Cardi B demands to be paid for inspiring the new Lucky Charms cereal

In her wildly successful song, Cardi B raps “I used to live in the P’s, now it’s a crib with a gate / Rollie got charms, look like Frosted Flakes.”

Jan 9, 2018
Cardi B

(Photo by Scott Dudelson/Getty Images)

Sure, when I was a kid I thought it would be cool as hell to have Reese’s Peanut Butter Cups for breakfast. So when this daydream commercially manifested as Reese’s Puffs in 1994 you can rest assured I was all about it. But I didn’t consider myself the inventor of Reese’s Puffs. I also didn’t record one of the biggest singles of the year, so perhaps Cardi B is on to something for wanting some credit for General Mills’ newest part of a balanced breakfast.

Cardi B’s ‘Bodak Yellow’ dropped in the summer of 2017, and while it hibernated for a few weeks, it began lighting up the charts. By September, ‘Bodak Yellow’ was an unstoppable force, toppling conventionally immovable objects like Taylor Swift songs before sitting at the top of the Billboard 100 for three weeks, the first single by a solo female hip-hop artist since Lauryn Hill.

In the wildly successful song, Cardi B raps “I used to live in the P’s, now it’s a crib with a gate / Rollie got charms, look like Frosted Flakes,” referring to breakfast cereals Lucky Charms and Frosted Flakes. Then, as 2017 was wrapping up, General Mills revealed that the suggested cereal would soon come to exist. Lucky Charms cereal, aka colorful marshmallows with dry, undesirable graham bits, would merge together with beloved sugar-blasted flakes. No diamonds. Cardi B took notice, taking to social media to demand 2% of the proceeds from the cereal sales.

Now, if you’re a cereal savant, you may notice that Lucky Charms’ Frosted Flakes variation is not, in fact, a combined box of Frosted Flakes and Lucky Charms. While Lucky Charms is a General Mills brand of breakfast stuffs, Frosted Flakes belongs to Kellogg’s. “Frosted flakes” as a concept is apparently fair game for another cereal company to use in name and spirit, as much as that may seem legally dubious. By accusing Kellogg’s of plagiarizing her, and not General Mills of plagiarizing the both of them, Cardi B is trying to milk the wrong cereal box.

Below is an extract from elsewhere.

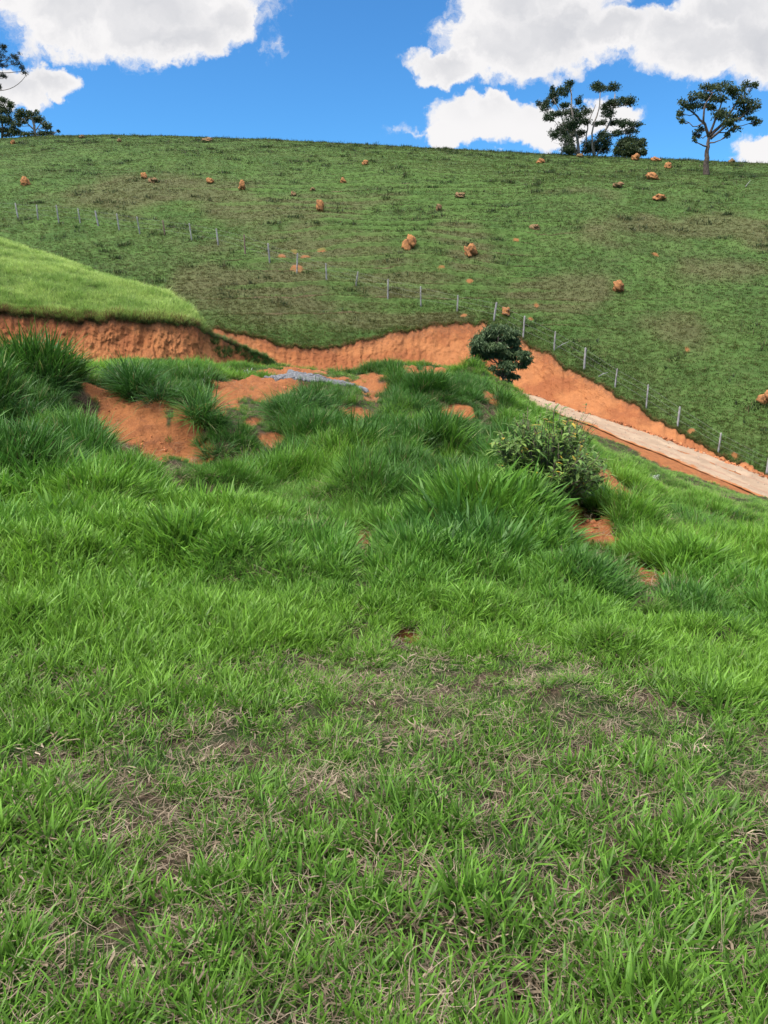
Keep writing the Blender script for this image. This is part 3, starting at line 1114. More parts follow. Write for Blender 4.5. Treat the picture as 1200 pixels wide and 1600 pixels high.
def rank(x, y):
    return sstep(ell_field(E_RANK, x, y) + .35 * fbm(x * .7, y * .7, 15, 3), -.15, .5)


def front_of_soil(x, y):
    """1 just below a bare patch, where the slipped earth keeps the grass short"""
    m = 0
    for dy in (.3, .8, 1.4, 2.2):
        yy_ = y + dy * (.4 + y / 20)
        m = np.maximum(m, sstep(ell_field(E_SOIL, x * yy_ / y, yy_), -.1, .3))
    return m


def grass_height(x, y):
    r = np.hypot(x, y)
    h = np.interp(r, [1, 3, 4.5, 6, 7.5, 10, 22, 30, 38], [.074, .086, .12, .17, .24, .28, .26, .22, .2])
    h = h * (0.95 + 0.9 * fbm(x * 1.1, y * 1.1, 19, 3))
    h = h * (1 + 0.45 * rank(x, y)) * (1 + .5 * sstep(r, 5.5, 9) * vn(x * .95 + 3, y * .95, 8) * 1.6)
    h = h * (1 - .68 * front_of_soil(x, y))
    slope = sstep(x - (2.2 + 0.16 * y), 0, 3)
    h = h * (1 - 0.35 * slope * sstep(y, 8, 14))
    return np.clip(h, .05, .8), slope


def clear_gravel(x, y):
    return 1 - sstep(1 - np.sqrt(((x - GRV[0]) / GRV[2]) ** 2 + ((y - GRV[1]) / GRV[3]) ** 2), -.1, .1)


gx, gy = hit_ground(492, 589)
GRV = (gx, gy, 1.3, .62)


def keep_out(x, y, r, bias=0.0):
    s_ = soil_mask(x, y)
    return r.random(len(x)) > s_ * .985 + bias


def green_tint(x, y, r, slope):
    n = len(x)
    f = 0.6 + 0.9 * fbm(x * .45, y * .45, 55, 4) + r.normal(0, .16, n)
    c = mix3(G_MID, G_FRESH, np.clip(f, 0, 1))
    rk = rank(x, y)
    c = mix3(c, G_DARK * np.ones((n, 3)), np.clip(rk * .95 + r.normal(0, .12, n), 0, 1))
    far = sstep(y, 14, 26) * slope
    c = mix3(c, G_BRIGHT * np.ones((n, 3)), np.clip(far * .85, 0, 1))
    fx = sstep(y, 7, 2.5)
    h_ = 0
    c = mix3(c, np.array([.082, .195, .030]) * np.ones((n, 3)), fx * .55)
    return c * r.uniform(.82, 1.15, (n, 1))


# short grass near the camera
def outward(x, y, k=.55):
    e = .12
    gx_ = (domes(x + e, y) - domes(x - e, y)) / (2 * e)
    gy_ = (domes(x, y + e) - domes(x, y - e)) / (2 * e)
    return np.clip(-np.stack([gx_, gy_], 1) * k, -.6, .6)


def do_layer(name, n, y0, y1, p, variants, unit, seed, label, hlim=None, amax=.66, zsq=None, thin=0.0, lean_sd=.16):
    x, y, r = polar_sample(n, y0, y1, p, amax, seed)
    h, slope = grass_height(x, y)
    clump = fbm(x * 4.5, y * 4.5, 66, 4, .7)
    k = keep_out(x, y, r) & (r.random(n) > thin * sstep(-clump, -.12, .25)) & (r.random(n) > .62 * sstep(y, 5.2, 2.6) * (unit < .2)) & (r.random(n) < clear_gravel(x, y) + .02)
    dd = sstep(ell_field(E_DEAD, x, y) + 1.5 * fbm(x * 3, y * 3, 17, 4, .6), -.2, .5)
    k &= r.random(n) > dd * .12
    sd_, _ = road_field(x, y)
    k &= sd_ < -3.1 + .8 * vn(x, y, 3)
    x, y, h, slope = x[k], y[k], h[k], slope[k]
    z = zg(x, y)
    sc = h / unit * r.uniform(.75, 1.25, len(x))
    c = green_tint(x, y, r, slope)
    lean = r.normal(0, lean_sd, (len(x), 2))
    lean[:, 0] += 0.06
    lean += outward(x, y)
    dv = np.clip(domes(x, y) * 2.2, 0, .6) * (y > 6)
    sc = sc * (1 + dv * .35)
    scatter(name, np.stack([x, y, z], 1), variants, sc, c, lean, None, seed, label, 'grass')
    return len(x)


do_layer('grass', 27000, 1.05, 8.5, 1.1, SHORT, .105, 1, 'short bright green pasture grass with broad blades nearest the camera', thin=.66, lean_sd=.25)
do_layer('grass', 12000, 4.2, 12.5, 1.1, MEDIUM, .30, 2, 'knee high green grass on the middle of the spur', thin=.35)
do_layer('grass', 20000, 7.2, 30, 1.25, MEDIUM, .28, 3, 'dense green grass covering the terrace and spur', thin=.2)
do_layer('grass', 34000, 14, 42, 1.0, MEDIUM, .30, 4, 'pale green grass on the slope down to the dirt road', thin=.1)
# rank tussocks
cx_, cy_, r = polar_sample(900, 5.8, 29, 1.0, .62, 6)
k = (r.random(len(cx_)) < .22 + .45 * rank(cx_, cy_) + 2.2 * domes(cx_, cy_)) & (soil_mask(cx_, cy_) < .2) & (clear_gravel(cx_, cy_) > .8) & (front_of_soil(cx_, cy_) < .25)
TX, TY, TS, TF, TL = [], [], [], [], []
for a1, b1, rk in zip(cx_[k], cy_[k], rank(cx_[k], cy_[k])):
    rad = r.uniform(.22, .55) * (1 + .3 * rk) * (.7 if b1 < 8 else 1)
    m = int(5 + 34 * rad * rad)
    a_ = r.random(m) * 6.283
    q_ = np.sqrt(r.random(m))
    H = r.uniform(.38, .70) * (1 + .1 * rk) * (.62 if b1 < 8 else 1) * (1 - .3 * sstep(b1, 14, 22))
    TX.append(a1 + rad * q_ * np.cos(a_)); TY.append(b1 + rad * q_ * np.sin(a_)); TS.append(H * (1 - .45 * q_ ** 2) * r.uniform(.85, 1.1, m))
    TF.append(np.full(m, r.normal(.12, .3) + .65 * rk)); TL.append(np.stack([np.cos(a_), np.sin(a_)], 1) * (q_ * .55)[:, None])
NR = sum(len(a) for a in TX)
# the individual big clumps of the photograph: pixel of the foot, pixel height and width
TUSS = [(10, 600, 85, 90), (60, 610, 75, 80), (20, 655, 90, 120), (85, 640, 60, 60), (212, 618, 125, 70), (228, 622, 120, 40), (195, 606, 100, 40), (185, 590, 45, 50), (250, 625, 70, 50), (308, 645, 90, 50), (335, 660, 55, 40), (125, 583, 30, 50),
        (350, 702, 50, 80), (320, 690, 36, 40), (385, 690, 36, 40), (455, 652, 80, 70), (500, 645, 80, 70), (430, 640, 50, 40), (530, 625, 45, 40), (330, 590, 22, 60), (370, 588, 16, 40),
        (600, 582, 18, 50), (650, 576, 14, 40), (560, 578, 10, 60), (510, 580, 9, 50), (690, 590, 20, 50), (725, 595, 32, 60), (760, 610, 30, 50), (735, 625, 36, 60), (630, 640, 38, 90), (600, 655, 20, 50), (665, 668, 24, 80),
        (830, 805, 70, 130), (770, 790, 60, 80), (835, 760, 40, 60), (700, 870, 60, 120), (40, 760, 110, 120), (110, 740, 80, 90), (1040, 860, 34, 60), (1060, 810, 22, 60), (1110, 870, 26, 60), (900, 740, 50, 50),
        (1090, 960, 50, 60), (1070, 890, 45, 60), (860, 865, 40, 50), (560, 720, 50, 90), (760, 720, 50, 90), (250, 790, 55, 90),
        (470, 715, 50, 90), (650, 700, 45, 100), (720, 760, 50, 110), (620, 770, 50, 100), (850, 740, 55, 80), (780, 870, 60, 110), (640, 850, 50, 90), (150, 790, 80, 120), (360, 750, 55, 100),
        (460, 780, 50, 90), (840, 905, 45, 60), (930, 1000, 45, 100), (810, 950, 55, 90), (1020, 960, 60, 90), (700, 940, 50, 90), (60, 860, 60, 120), (180, 880, 50, 90), (330, 850, 50, 90), (1130, 1040, 60, 100)]
for (u, v, h, w) in TUSS:
    cx, cy = hit_ground(u, v)
    wm = w * cy / 1200 / 2
    hm = h * cy / 1200
    m = int(4 + 26 * min(wm, 1.2) ** 1.3)
    a_ = r.random(m) * 6.283
    q_ = np.sqrt(r.random(m)) * .75
    TX.append(cx + wm * q_ * np.cos(a_)); TY.append(cy + wm * .7 * q_ * np.sin(a_)); TS.append(np.clip(hm / .72, .35, 1.75) * (1 - .4 * q_ ** 2) * r.uniform(.8, 1.1, m))
    TF.append(np.full(m, r.normal(.35, .2) + .35 * float(rank(np.array([cx]), np.array([cy]))[0]))); TL.append(np.stack([np.cos(a_), np.sin(a_)], 1) * (q_ * .6)[:, None])
x, y, s_ = np.concatenate(TX), np.concatenate(TY), np.concatenate(TS)
f = np.clip(np.concatenate(TF) + r.normal(0, .12, len(x)), 0, 1)
lean_t = np.concatenate(TL) + outward(x, y) + r.normal(0, .17, (len(x), 2))
kk = r.random(len(x)) > soil_mask(x, y) * np.where(np.arange(len(x)) < NR, 1.0, .35)
s_[:NR] *= (1 - .75 * front_of_soil(x[:NR], y[:NR]))
c = mix3(G_MID * np.ones((len(x), 3)), G_DARK * np.ones((len(x), 3)), f) * r.uniform(.85, 1.1, (len(x), 1))
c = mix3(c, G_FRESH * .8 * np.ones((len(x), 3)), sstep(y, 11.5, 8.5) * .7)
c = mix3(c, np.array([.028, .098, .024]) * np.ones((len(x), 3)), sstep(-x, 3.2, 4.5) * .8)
x, y, s_, c, lean_t = x[kk], y[kk], s_[kk], c[kk], lean_t[kk]
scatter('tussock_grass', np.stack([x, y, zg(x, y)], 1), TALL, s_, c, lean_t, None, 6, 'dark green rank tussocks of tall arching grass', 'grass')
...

A rep for General Mills told VICE that their cereal had been in the works long before Bodak Yellow. “We started working on Lucky Charms Frosted Flakes about a year ago,” said General Mills spokesman Mike Siemienas.

Lucky Charms Frosted Flakes are available on store shelves. Cardi B just released a song with Bruno Mars. Everyone’s going to be fine.